Она исполняет скорбный труд немецкой литературы, сказал кто-то. Первая претворяет отсутствие в искусство, говорит второй. Доказывает необходимость писать стихи после Освенцима[68]
, говорит третий.Тринадцатого октября в «Стокгольмс-тиднинген» выходит рецензия на ее немецкоязычный дебютный сборник, «In den Wohnungen des Todes»[69]
. Там ее именуют сестрой Франца Кафки, четвертой, духовной сестрой, наряду с тремя биологическими сестрами, убитыми нацистами.«Сопровождаемое чем-то вроде холодной улыбки Франца Кафки, безымянное страдание обретает имя и форму. Автор как бы отходит назад от своих черно-белых образов, позволяя человеческому и ограниченному занять свое место в неограниченном и непостижимом…»
Однако Нелли Закс не сестра Францу Кафке. Ее братьями-поэтами станут совсем другие — шестнадцатью годами младший Гуннар Экелёф и двадцатью девятью годами младший Пауль Целан. У них она найдет единодушие, бессловесное и взрывающееся словами. Это она, это они — и молнии, дыхание, соль, скорбь. Глаз, рука, горло, дым и пепел.
Бегство становится преображением, рождающим поэта Нелли Закс. При свете звездного затмения[70]
она выводит «первую букву бессловесного языка». Вскоре последуют другие, но сейчас это она, она одна.Над высохшим озером взрывается звуковой барьер. Мало кто из летчиков верит, что такое возможно, человек не приспособлен к скоростям, превышающим скорость звука. Но пилот Чак Йегер доказывает, что они ошибаются, а вдобавок взрывает барьер сознания. Кое-что еще становится возможным. Что? Да все. Сверхзвуковые самолеты, прогресс, завоевание.
Бывший премьер-министр и лидер Крестьянской партии Станислав Миколайчик бежит из страны, чтобы спастись от тюрьмы и смертного приговора по обвинению в антикоммунистической деятельности.
Хасан аль-Банна приказывает своим «братьям-мусульманам» готовить джихад. Уже в понедельник 20 октября первый батальон отбывает на палестинскую войну.
Аль-Банна и верховный муфтий сообща анализируют палестинскую проблему: отдельные государства и их правительства должны заниматься только политической и дипломатической деятельностью. Если возникнет необходимость в войне, воевать будут сами палестинцы. Народы Лиги арабских государств согласно кивают и готовы платить. Они призывают по всему региону еще больше добровольцев, обучают их и вооружают.

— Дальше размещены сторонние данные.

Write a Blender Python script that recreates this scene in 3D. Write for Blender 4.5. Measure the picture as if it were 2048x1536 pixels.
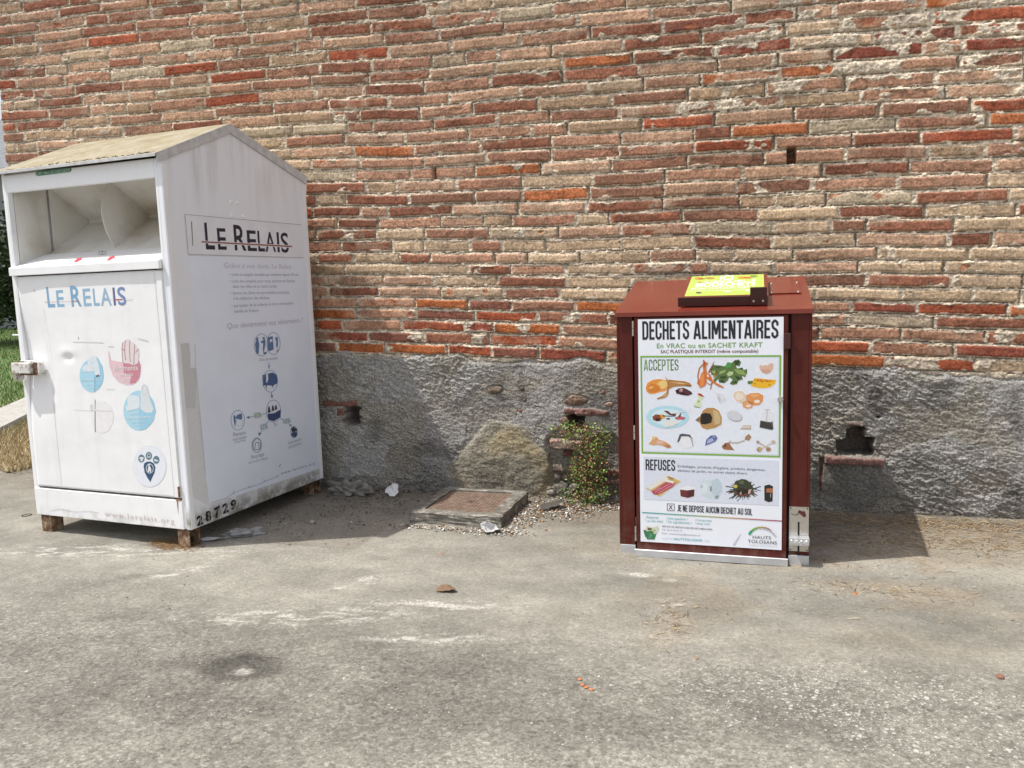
import bpy, bmesh, math, random
import numpy as np
from mathutils import Vector, Matrix, Quaternion
random.seed(7)
for o_ in list(bpy.data.objects):
    bpy.data.objects.remove(o_)
SC = bpy.context.scene
COL = SC.collection

# ------------------------------------------------------------------ camera
CAM_POS = np.array([0.0, -4.6391, 1.2909])
CAM_R = np.array([0.95835894, 0.28376329, -0.03203968])
CAM_U = np.array([-0.00389214, 0.12516609, 0.99212817])
CAM_F = np.array([-0.28553984, 0.95069019, -0.12105848])
CAM_PX = 1593.563
cd = bpy.data.cameras.new('camera')
cam = bpy.data.objects.new('camera', cd)
COL.objects.link(cam)
cd.sensor_width = 36.0
cd.lens = CAM_PX / 2048 * 36
cd.clip_start = 0.05
cd.clip_end = 2000
mw = Matrix.Identity(4)
for i in range(3):
    mw[i][0], mw[i][1], mw[i][2], mw[i][3] = CAM_R[i], CAM_U[i], -CAM_F[i], CAM_POS[i]
cam.matrix_world = mw
SC.camera = cam

# ------------------------------------------------------------------ sky, sun, exposure
SUN_DIR = Vector((0.532, 0.235, -1.1575)).normalized()
w = bpy.data.worlds.new("World")
SC.world = w
w.use_nodes = True
wn = w.node_tree
bg = wn.nodes['Background']
sky = wn.nodes.new('ShaderNodeTexSky')
sky.sky_type = 'NISHITA'
sky.sun_disc = False
sky.sun_elevation = math.asin(-SUN_DIR.z)
sky.sun_rotation = math.atan2(-SUN_DIR.x, -SUN_DIR.y)
sky.air_density = 1.0
sky.dust_density = 5.0
sky.ozone_density = 1.0
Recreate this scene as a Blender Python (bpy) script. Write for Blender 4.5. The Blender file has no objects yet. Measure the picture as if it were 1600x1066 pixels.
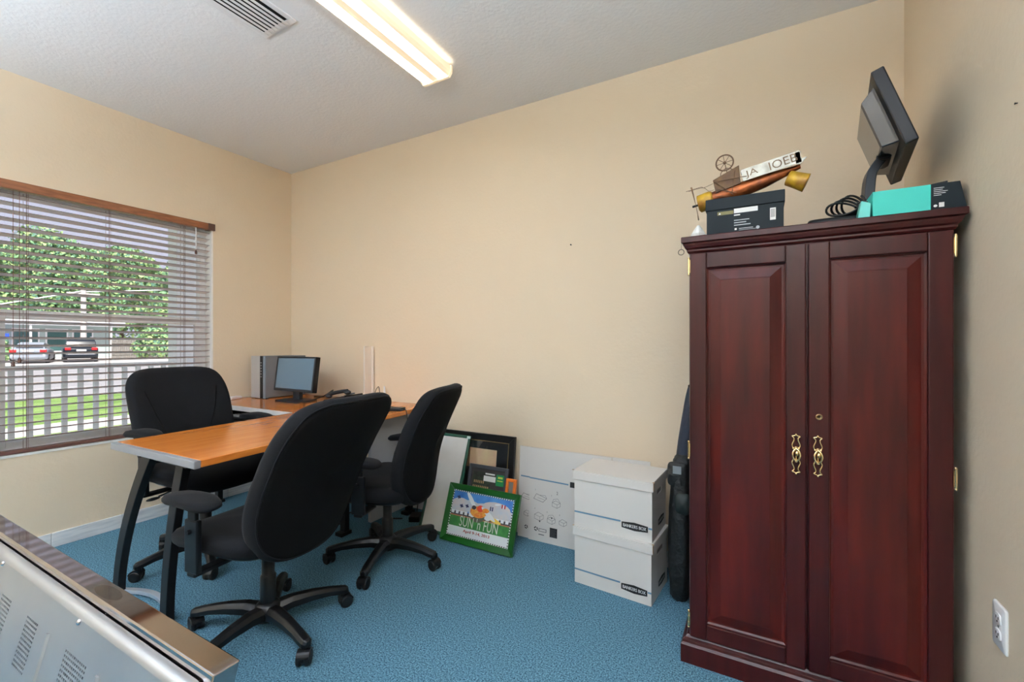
import bpy, math, random
from mathutils import Matrix, Vector, Euler
PI = math.pi
random.seed(7)
SC = bpy.context.scene
COL = SC.collection

# ------------------------------------------------------------------ camera, sky, sun, exposure
F_PX = 690.0
CAM_H = 1.2
cam = bpy.data.cameras.new('camera')
cam.sensor_fit = 'HORIZONTAL'; cam.sensor_width = 36.0
cam.lens = F_PX / 1600.0 * 36.0
cam.shift_y = 4.0 / 1600.0
cam.clip_start = 0.02; cam.clip_end = 400
cam_ob = bpy.data.objects.new('camera', cam); COL.objects.link(cam_ob)
cam_ob.location = (0, 0, CAM_H)
cam_ob.rotation_euler = (PI / 2, 0, math.radians(29.1))
SC.camera = cam_ob

world = bpy.data.worlds.new('sky'); SC.world = world
world.use_nodes = True
wn = world.node_tree.nodes; wl = world.node_tree.links
bg = wn['Background']
bg.inputs['Color'].default_value = (0.76, 0.79, 1.0, 1)
bg.inputs['Strength'].default_value = 0.62

sun = bpy.data.lights.new('sun', 'SUN'); sun.energy = 5.5; sun.angle = math.radians(3)
sun.color = (1.0, 0.96, 0.88)
sun_ob = bpy.data.objects.new('sun', sun); COL.objects.link(sun_ob)
sun_ob.rotation_euler = Euler((math.radians(14), math.radians(38), 0))   # shines from the +X side, over the roof
sun_ob.location = (10, 0, 20)

FIXTURE_STRENGTH = 4.0
FILL_STRENGTH = 2500.0

vs = SC.view_settings
vs.view_transform = 'Standard'; vs.look = 'None'; vs.gamma = 1.0
vs.exposure = 0.54; vs.use_curve_mapping = False
SC.cycles.use_denoising = True
SC.cycles.max_bounces = 10; SC.cycles.diffuse_bounces = 6; SC.cycles.transparent_max_bounces = 16
SC.cycles.caustics_reflective = False; SC.cycles.caustics_refractive = False
SC.cycles.sample_clamp_indirect = 6

# ------------------------------------------------------------------ materials
def lin(c):
    return tuple(((v / 255) / 12.92 if v / 255 <= .04045 else ((v / 255 + .055) / 1.055) ** 2.4) for v in c[:3]) + (1.0,)

MATS = {}
def mat(name, col, rough=.5, metal=0., col2=None, scale=20., detail=4., stretch=None, bump=0., bscale=200., bdist=.002,
        spec=.5, emit=0., emit_col=None, ramp=(.35, .65), coat=0., sheen=0.):
    if name in MATS: return MATS[name]
    m = bpy.data.materials.new(name); m.use_nodes = True
    nt = m.node_tree; N = nt.nodes; L = nt.links
    b = N['Principled BSDF']
    b.inputs['Base Color'].default_value = lin(col)
    b.inputs['Roughness'].default_value = rough
    b.inputs['Metallic'].default_value = metal
    b.inputs['Specular IOR Level'].default_value = spec
    if coat: b.inputs['Coat Weight'].default_value = coat; b.inputs['Coat Roughness'].default_value = .15
    if sheen: b.inputs['Sheen Weight'].default_value = sheen; b.inputs['Sheen Roughness'].default_value = .4
    if emit:
        b.inputs['Emission Color'].default_value = lin(emit_col or col); b.inputs['Emission Strength'].default_value = emit
    if col2 or bump:
        tc = N.new('ShaderNodeTexCoord'); mp = N.new('ShaderNodeMapping')
        L.new(tc.outputs['Object'], mp.inputs['Vector'])
        if stretch: mp.inputs['Scale'].default_value = stretch
    if col2:
        nz = N.new('ShaderNodeTexNoise'); nz.inputs['Scale'].default_value = scale; nz.inputs['Detail'].default_value = detail
        L.new(mp.outputs['Vector'], nz.inputs['Vector'])
        cr = N.new('ShaderNodeValToRGB')
        cr.color_ramp.elements[0].position = ramp[0]; cr.color_ramp.elements[1].position = ramp[1]
        cr.color_ramp.elements[0].color = lin(col); cr.color_ramp.elements[1].color = lin(col2)
        L.new(nz.outputs['Fac'], cr.inputs['Fac']); L.new(cr.outputs['Color'], b.inputs['Base Color'])
    if bump:
        nb = N.new('ShaderNodeTexNoise'); nb.inputs['Scale'].default_value = bscale; nb.inputs['Detail'].default_value = 3
        L.new(tc.outputs['Object'], nb.inputs['Vector'])
        bp = N.new('ShaderNodeBump'); bp.inputs['Strength'].default_value = bump; bp.inputs['Distance'].default_value = bdist
        L.new(nb.outputs['Fac'], bp.inputs['Height']); L.new(bp.outputs['Normal'], b.inputs['Normal'])
    MATS[name] = m
    return m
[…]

Двадцать второе октября. Разгорается первая война между Индией и Пакистаном.
Режиссера Билли Холидей, Герберта Бибермана, допрашивает Комиссия по расследованию антиамериканской деятельности (HUAC). Он состоит в коммунистической партии? В определенном профсоюзе?
Вместе с девятью коллегами Биберман ссылается на свое конституционное право не отвечать. Десятеро мужчин не желают ни подтверждать, ни отрицать. Не в пример другим подозреваемым кинематографистам принимают бой. В ходе публичного допроса они обвиняют в антиамериканской деятельности саму Комиссию. Согласно Конституции, каждый гражданин имеет право по собственному выбору принадлежать к любой политической партии, утверждают они, и вообще сама суть работы Комиссии противоречит гражданским правам.
Эти десятеро мужчин получают известность как «The Hollywood Ten», «голливудская десятка», и привлекают огромное внимание. Всех их заносят в черный список и впредь запрещают им работать в Голливуде. Всех десятерых приговаривают к тюремному заключению.